It’s a wonder I’ve made it this far. I made more than my fair share of stupid decisions when I was growing up, and many of them involved a motorized vehicle. And a great many of those also involved driving said vehicle on dirt roads – or no roads at all.
The bad decision that sticks out the most in my mind was the time I went coyote hunting with my friends Josh and Blaine. They were twins, but they tended to be like the little angel on one shoulder and the little devil on the other in the cartoons. Josh was usually the voice of reason and responsibility, and Blaine was normally the one saying, “you only live once.”

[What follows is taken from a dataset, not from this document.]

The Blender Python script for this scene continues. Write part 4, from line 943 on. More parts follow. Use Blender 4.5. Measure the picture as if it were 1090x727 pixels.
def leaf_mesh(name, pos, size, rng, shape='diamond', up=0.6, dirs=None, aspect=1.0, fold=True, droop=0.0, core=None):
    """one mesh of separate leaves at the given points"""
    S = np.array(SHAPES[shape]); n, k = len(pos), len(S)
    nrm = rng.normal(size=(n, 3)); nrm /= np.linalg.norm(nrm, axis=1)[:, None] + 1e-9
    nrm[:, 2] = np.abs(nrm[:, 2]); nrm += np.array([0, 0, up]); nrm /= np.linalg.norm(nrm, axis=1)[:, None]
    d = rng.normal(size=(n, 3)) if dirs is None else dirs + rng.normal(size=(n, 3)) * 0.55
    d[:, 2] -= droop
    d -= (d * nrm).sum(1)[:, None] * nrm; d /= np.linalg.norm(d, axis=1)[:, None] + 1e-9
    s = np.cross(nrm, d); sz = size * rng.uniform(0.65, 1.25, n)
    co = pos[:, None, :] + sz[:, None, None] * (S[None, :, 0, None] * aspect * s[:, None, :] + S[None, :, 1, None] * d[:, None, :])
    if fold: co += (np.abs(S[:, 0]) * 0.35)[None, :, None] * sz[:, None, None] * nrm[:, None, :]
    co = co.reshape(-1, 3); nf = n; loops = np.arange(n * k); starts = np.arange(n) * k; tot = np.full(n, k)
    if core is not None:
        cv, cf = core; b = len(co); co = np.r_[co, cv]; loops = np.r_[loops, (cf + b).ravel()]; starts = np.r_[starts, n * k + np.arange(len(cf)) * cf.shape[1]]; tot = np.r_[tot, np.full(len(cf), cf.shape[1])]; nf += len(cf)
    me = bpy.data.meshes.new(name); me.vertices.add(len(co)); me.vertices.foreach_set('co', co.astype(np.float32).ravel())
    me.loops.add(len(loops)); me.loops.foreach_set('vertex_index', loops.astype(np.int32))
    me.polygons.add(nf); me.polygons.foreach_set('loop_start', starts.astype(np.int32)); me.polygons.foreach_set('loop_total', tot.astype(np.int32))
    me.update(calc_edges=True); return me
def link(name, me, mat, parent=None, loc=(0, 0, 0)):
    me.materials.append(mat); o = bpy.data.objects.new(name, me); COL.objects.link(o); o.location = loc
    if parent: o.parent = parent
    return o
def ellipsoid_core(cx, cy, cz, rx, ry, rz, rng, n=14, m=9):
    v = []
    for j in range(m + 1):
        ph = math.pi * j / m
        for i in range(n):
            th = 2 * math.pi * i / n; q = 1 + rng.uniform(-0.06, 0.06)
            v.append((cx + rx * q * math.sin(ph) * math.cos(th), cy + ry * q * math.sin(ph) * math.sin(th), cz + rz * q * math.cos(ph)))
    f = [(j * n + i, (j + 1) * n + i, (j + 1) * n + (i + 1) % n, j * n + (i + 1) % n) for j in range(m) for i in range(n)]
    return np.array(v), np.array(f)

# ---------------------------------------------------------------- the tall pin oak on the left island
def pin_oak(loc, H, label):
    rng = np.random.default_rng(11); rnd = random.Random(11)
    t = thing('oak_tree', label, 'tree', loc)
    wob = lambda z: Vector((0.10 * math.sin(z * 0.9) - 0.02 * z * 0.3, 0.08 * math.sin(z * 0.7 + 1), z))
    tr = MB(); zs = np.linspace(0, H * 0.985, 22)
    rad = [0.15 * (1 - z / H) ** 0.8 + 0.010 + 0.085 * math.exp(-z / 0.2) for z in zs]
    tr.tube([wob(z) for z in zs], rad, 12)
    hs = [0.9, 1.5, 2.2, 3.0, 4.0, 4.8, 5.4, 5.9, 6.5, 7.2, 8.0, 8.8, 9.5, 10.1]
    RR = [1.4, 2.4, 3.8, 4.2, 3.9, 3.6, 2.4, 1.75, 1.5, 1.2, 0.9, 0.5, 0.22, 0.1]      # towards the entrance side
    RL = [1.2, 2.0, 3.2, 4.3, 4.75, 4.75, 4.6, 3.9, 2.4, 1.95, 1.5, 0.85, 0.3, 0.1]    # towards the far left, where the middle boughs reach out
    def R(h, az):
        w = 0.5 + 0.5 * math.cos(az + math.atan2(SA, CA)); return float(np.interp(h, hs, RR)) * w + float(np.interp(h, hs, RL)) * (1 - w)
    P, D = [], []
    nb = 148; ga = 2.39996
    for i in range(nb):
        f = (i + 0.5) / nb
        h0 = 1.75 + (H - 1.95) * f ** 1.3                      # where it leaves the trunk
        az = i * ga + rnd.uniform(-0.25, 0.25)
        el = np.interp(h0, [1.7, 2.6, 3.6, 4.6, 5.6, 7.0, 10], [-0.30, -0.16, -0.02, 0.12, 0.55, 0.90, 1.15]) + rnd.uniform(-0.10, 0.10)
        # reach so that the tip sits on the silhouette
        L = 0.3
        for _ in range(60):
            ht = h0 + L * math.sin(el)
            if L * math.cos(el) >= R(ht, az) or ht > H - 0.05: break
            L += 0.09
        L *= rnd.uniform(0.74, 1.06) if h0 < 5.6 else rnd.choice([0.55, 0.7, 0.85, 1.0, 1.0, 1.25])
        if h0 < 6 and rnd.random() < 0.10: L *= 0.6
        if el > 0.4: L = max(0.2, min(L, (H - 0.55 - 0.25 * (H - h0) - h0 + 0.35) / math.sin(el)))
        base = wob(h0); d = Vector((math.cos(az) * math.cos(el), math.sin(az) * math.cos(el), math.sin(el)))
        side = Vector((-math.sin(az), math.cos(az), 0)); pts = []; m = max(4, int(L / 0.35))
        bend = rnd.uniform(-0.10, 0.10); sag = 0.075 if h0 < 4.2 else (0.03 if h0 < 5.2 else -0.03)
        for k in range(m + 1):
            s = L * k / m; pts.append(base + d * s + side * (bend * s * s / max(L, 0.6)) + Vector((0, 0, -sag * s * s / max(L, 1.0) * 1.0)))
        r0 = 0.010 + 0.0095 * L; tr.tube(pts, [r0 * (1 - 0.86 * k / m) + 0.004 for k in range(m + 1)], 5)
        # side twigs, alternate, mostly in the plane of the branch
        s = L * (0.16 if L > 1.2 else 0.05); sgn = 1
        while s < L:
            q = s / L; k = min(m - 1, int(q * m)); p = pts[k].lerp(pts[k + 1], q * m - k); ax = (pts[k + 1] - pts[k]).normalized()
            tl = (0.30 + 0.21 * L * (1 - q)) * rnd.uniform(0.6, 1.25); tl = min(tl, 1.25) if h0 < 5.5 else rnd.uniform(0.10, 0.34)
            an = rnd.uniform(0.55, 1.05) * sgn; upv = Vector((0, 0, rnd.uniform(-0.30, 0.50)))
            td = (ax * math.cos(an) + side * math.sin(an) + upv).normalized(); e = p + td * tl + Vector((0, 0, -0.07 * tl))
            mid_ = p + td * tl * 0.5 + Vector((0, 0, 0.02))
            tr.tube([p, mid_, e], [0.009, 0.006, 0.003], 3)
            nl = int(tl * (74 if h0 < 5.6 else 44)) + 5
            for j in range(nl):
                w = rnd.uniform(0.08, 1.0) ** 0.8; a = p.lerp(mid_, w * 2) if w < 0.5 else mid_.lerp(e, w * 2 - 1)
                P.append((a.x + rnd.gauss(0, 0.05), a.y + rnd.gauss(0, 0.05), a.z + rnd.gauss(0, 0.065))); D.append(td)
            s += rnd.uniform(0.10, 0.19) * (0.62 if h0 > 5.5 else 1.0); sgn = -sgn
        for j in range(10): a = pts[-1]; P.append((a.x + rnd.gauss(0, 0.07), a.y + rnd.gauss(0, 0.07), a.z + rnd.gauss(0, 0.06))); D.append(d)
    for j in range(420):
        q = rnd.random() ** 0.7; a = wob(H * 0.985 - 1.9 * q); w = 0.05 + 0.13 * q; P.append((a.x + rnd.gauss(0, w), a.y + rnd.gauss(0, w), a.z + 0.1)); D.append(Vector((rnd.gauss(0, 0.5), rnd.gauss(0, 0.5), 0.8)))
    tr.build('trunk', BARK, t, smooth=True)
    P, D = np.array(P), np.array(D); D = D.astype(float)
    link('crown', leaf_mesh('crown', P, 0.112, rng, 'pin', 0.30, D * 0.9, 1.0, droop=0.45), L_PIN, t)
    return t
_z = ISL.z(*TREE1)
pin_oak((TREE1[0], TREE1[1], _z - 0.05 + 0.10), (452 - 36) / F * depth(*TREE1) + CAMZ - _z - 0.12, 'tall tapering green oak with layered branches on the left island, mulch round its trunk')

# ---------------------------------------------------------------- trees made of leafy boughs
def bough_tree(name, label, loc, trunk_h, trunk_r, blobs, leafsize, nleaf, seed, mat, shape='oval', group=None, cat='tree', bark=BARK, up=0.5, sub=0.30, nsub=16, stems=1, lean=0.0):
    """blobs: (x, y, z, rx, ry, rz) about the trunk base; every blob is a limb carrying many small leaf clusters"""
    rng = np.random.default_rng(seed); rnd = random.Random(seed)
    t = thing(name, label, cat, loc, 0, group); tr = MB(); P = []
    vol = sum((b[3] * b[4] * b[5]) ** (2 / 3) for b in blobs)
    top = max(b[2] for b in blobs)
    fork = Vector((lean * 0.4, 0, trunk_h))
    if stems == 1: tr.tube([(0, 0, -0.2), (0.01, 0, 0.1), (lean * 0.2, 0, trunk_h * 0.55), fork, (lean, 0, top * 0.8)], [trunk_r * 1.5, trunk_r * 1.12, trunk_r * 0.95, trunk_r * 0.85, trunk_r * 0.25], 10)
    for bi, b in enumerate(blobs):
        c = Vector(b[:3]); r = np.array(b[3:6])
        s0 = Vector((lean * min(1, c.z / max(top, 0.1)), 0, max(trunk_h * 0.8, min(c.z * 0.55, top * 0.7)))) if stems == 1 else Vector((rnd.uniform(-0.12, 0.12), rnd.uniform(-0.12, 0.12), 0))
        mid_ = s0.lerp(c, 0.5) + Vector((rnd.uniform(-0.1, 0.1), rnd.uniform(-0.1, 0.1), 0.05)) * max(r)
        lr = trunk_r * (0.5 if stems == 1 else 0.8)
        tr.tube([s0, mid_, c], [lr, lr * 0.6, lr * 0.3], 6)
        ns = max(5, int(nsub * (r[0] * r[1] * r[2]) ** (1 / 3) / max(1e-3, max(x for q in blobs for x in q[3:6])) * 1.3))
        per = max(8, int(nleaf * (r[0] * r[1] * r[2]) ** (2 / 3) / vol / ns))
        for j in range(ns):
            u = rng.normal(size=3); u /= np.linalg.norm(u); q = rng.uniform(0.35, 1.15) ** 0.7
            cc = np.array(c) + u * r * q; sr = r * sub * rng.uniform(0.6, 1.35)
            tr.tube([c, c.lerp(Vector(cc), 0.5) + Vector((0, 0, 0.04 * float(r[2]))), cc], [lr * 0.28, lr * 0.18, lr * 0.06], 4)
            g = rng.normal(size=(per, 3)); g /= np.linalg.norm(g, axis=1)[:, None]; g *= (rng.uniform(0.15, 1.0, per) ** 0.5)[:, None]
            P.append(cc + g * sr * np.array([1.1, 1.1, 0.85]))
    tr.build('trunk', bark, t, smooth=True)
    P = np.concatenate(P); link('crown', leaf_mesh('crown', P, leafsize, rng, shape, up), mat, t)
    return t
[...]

But that morning as we blazed down a two-track in the Gas Hills in my Ford Ranger, it was Josh who was urging me on. We had seen a coyote across the prairie, and we were trying to cut it off at the pass. Every so often, a snow drift crossed the road, and the Ranger would cut right through that snow in a shower of white. But there was what looked like a bigger drift in the road ahead. Josh said, “just gun it, and you’ll be fine.”
But it wasn’t a drift. There was a drift there, sure, but it was hiding the ditch behind it. A big ditch. Big enough that when we went into it, the entire truck fit between the sides. It didn’t fit well, though. There was some damage. OK, there was a lot of damage. And not just to the truck. Blaine was in the back seat, and when we hit the far side of the ditch, he rocked forward. When we launched back out, he rocked back, and his head turned my back window into tiny pebbles of safety glass. But he was still yelling, ‘Go, go, go! We can still catch him!”
Yeah, I’m a little worried about the trouble my boy is likely to get into with his Tacoma.